* _Instruction_
Please transcribe the data below exactly. Leave the pictures out.
=======
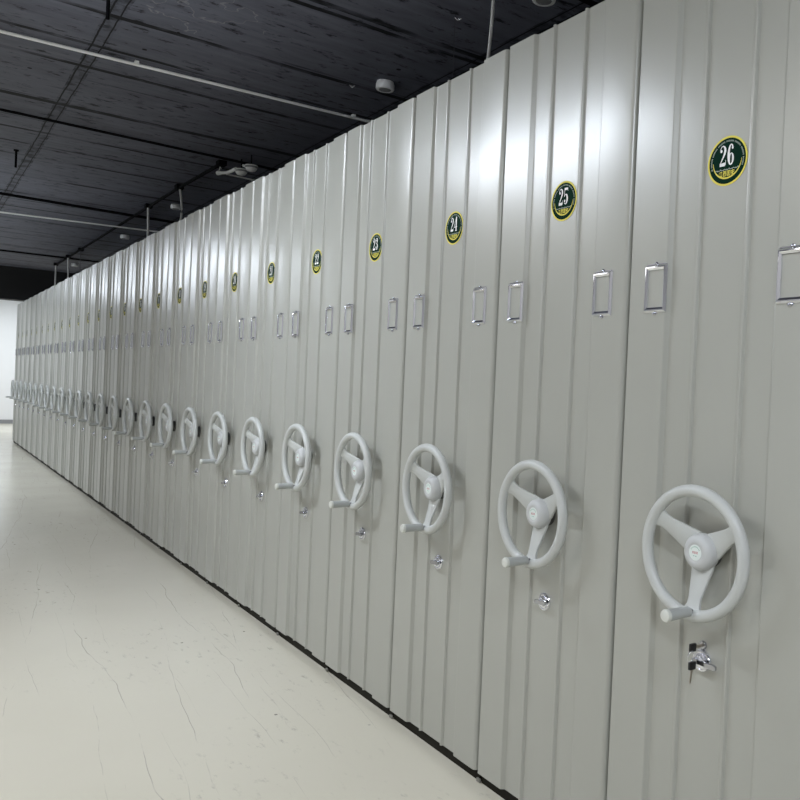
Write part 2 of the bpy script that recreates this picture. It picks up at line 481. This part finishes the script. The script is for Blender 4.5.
def holder_parts(root, xc):
    zc, hw, hh = 1.5680, 0.0385, 0.0610
    bm = bmesh.new()
    loops = []
    for ins, y in ((0, 0.0), (0, -0.0022), (0.0045, -0.0068), (0.0070, -0.0072), (0.0122, -0.0040), (0.0128, -0.0005), (0.0128, 0.0)):
        a, b = hw - ins, hh - ins * 1.05
        loops.append([bm.verts.new((xc + sx * a, y, zc + sz * b)) for sx, sz in ((-1, -1), (1, -1), (1, 1), (-1, 1))])
    for l0, l1 in zip(loops, loops[1:] + loops[:1]):
        for k in range(4):
            bm.faces.new((l0[k], l0[(k + 1) % 4], l1[(k + 1) % 4], l1[k]))
    for s in (-1, 1):      # screw ears and tab lips
        z0 = zc + s * hh
        prism(bm, [(xc + 0.0095 * math.cos(t) , z0 + s * 0.0075 * math.sin(t) - s * 0.0005) for t in [PI * k / 10 for k in range(11)]], -0.002, 0.0)
    zt = zc + hh
    prism(bm, [(xc - hw + 0.003, zt - 0.001), (xc + hw - 0.003, zt - 0.001), (xc + hw - 0.004, zt + 0.003), (xc - hw + 0.006, zt + 0.003)], -0.0022, 0.0)
    h = finish('label_holder', bm, m_chrome, root, 25)
    for s in (-1, 1):
        bm = bmesh.new()
        zz = zc + s * (hh + 0.0025)
        lathe_y(bm, [(0.0048, -0.002), (0.0046, -0.0035), (0.0030, -0.0048), (0, -0.0052)], xc, zz, 16)
        finish('screw', bm, m_chrome2, h, 40)
    return h

# ---- numerals of the badge, drawn as heavy fat-face strokes
XS = 0.86
def stroke(bm, pts, y0, y1, ox, oz, s):
    n = len(pts)
    L, Rr = [], []
    for i, (x, z, w) in enumerate(pts):
        x0, z0 = pts[max(i - 1, 0)][:2]; x1, z1 = pts[min(i + 1, n - 1)][:2]
        dx, dz = x1 - x0, z1 - z0
        l = math.hypot(dx, dz) or 1
        nx, nz = -dz / l, dx / l
        L.append((ox + s * XS * (x + nx * w / 2), oz + s * (z + nz * w / 2)))
        Rr.append((ox + s * XS * (x - nx * w / 2), oz + s * (z - nz * w / 2)))
    lv = [bm.verts.new((x, y0, z)) for x, z in L]
    rv = [bm.verts.new((x, y0, z)) for x, z in Rr]
    for i in range(n - 1):
        bm.faces.new((lv[i], rv[i], rv[i + 1], lv[i + 1]))
def arcp(cx, cz, rx, rz, a0, a1, thick, thin, n=22):
    out = []
    for k in range(n + 1):
        a = math.radians(a0 + (a1 - a0) * k / n)
        out.append((cx + rx * math.cos(a), cz + rz * math.sin(a), thin + (thick - thin) * abs(math.cos(a)) ** 1.4))
    return out
def dot(x, z, r): return [(x - r, z, 0.02), (x - r * .6, z, r * 1.6), (x, z, r * 2), (x + r * .6, z, r * 1.6), (x + r, z, 0.02)]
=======
* _Result of the exercise_
Write part 2 of the bpy script that recreates this picture. It picks up at line 481. This part finishes the script. The script is for Blender 4.5.
def holder_parts(root, xc):
    zc, hw, hh = 1.5680, 0.0385, 0.0610
    bm = bmesh.new()
    loops = []
    for ins, y in ((0, 0.0), (0, -0.0022), (0.0045, -0.0068), (0.0070, -0.0072), (0.0122, -0.0040), (0.0128, -0.0005), (0.0128, 0.0)):
        a, b = hw - ins, hh - ins * 1.05
        loops.append([bm.verts.new((xc + sx * a, y, zc + sz * b)) for sx, sz in ((-1, -1), (1, -1), (1, 1), (-1, 1))])
    for l0, l1 in zip(loops, loops[1:] + loops[:1]):
        for k in range(4):
            bm.faces.new((l0[k], l0[(k + 1) % 4], l1[(k + 1) % 4], l1[k]))
    for s in (-1, 1):      # screw ears and tab lips
        z0 = zc + s * hh
        prism(bm, [(xc + 0.0095 * math.cos(t) , z0 + s * 0.0075 * math.sin(t) - s * 0.0005) for t in [PI * k / 10 for k in range(11)]], -0.002, 0.0)
    zt = zc + hh
    prism(bm, [(xc - hw + 0.003, zt - 0.001), (xc + hw - 0.003, zt - 0.001), (xc + hw - 0.004, zt + 0.003), (xc - hw + 0.006, zt + 0.003)], -0.0022, 0.0)
    h = finish('label_holder', bm, m_chrome, root, 25)
    for s in (-1, 1):
        bm = bmesh.new()
        zz = zc + s * (hh + 0.0025)
        lathe_y(bm, [(0.0048, -0.002), (0.0046, -0.0035), (0.0030, -0.0048), (0, -0.0052)], xc, zz, 16)
        finish('screw', bm, m_chrome2, h, 40)
    return h

# ---- numerals of the badge, drawn as heavy fat-face strokes
XS = 0.86
def stroke(bm, pts, y0, y1, ox, oz, s):
    n = len(pts)
    L, Rr = [], []
    for i, (x, z, w) in enumerate(pts):
        x0, z0 = pts[max(i - 1, 0)][:2]; x1, z1 = pts[min(i + 1, n - 1)][:2]
        dx, dz = x1 - x0, z1 - z0
        l = math.hypot(dx, dz) or 1
        nx, nz = -dz / l, dx / l
        L.append((ox + s * XS * (x + nx * w / 2), oz + s * (z + nz * w / 2)))
        Rr.append((ox + s * XS * (x - nx * w / 2), oz + s * (z - nz * w / 2)))
    lv = [bm.verts.new((x, y0, z)) for x, z in L]
    rv = [bm.verts.new((x, y0, z)) for x, z in Rr]
    for i in range(n - 1):
        bm.faces.new((lv[i], rv[i], rv[i + 1], lv[i + 1]))
def arcp(cx, cz, rx, rz, a0, a1, thick, thin, n=22):
    out = []
    for k in range(n + 1):
        a = math.radians(a0 + (a1 - a0) * k / n)
        out.append((cx + rx * math.cos(a), cz + rz * math.sin(a), thin + (thick - thin) * abs(math.cos(a)) ** 1.4))
    return out
def dot(x, z, r): return [(x - r, z, 0.02), (x - r * .6, z, r * 1.6), (x, z, r * 2), (x + r * .6, z, r * 1.6), (x + r, z, 0.02)]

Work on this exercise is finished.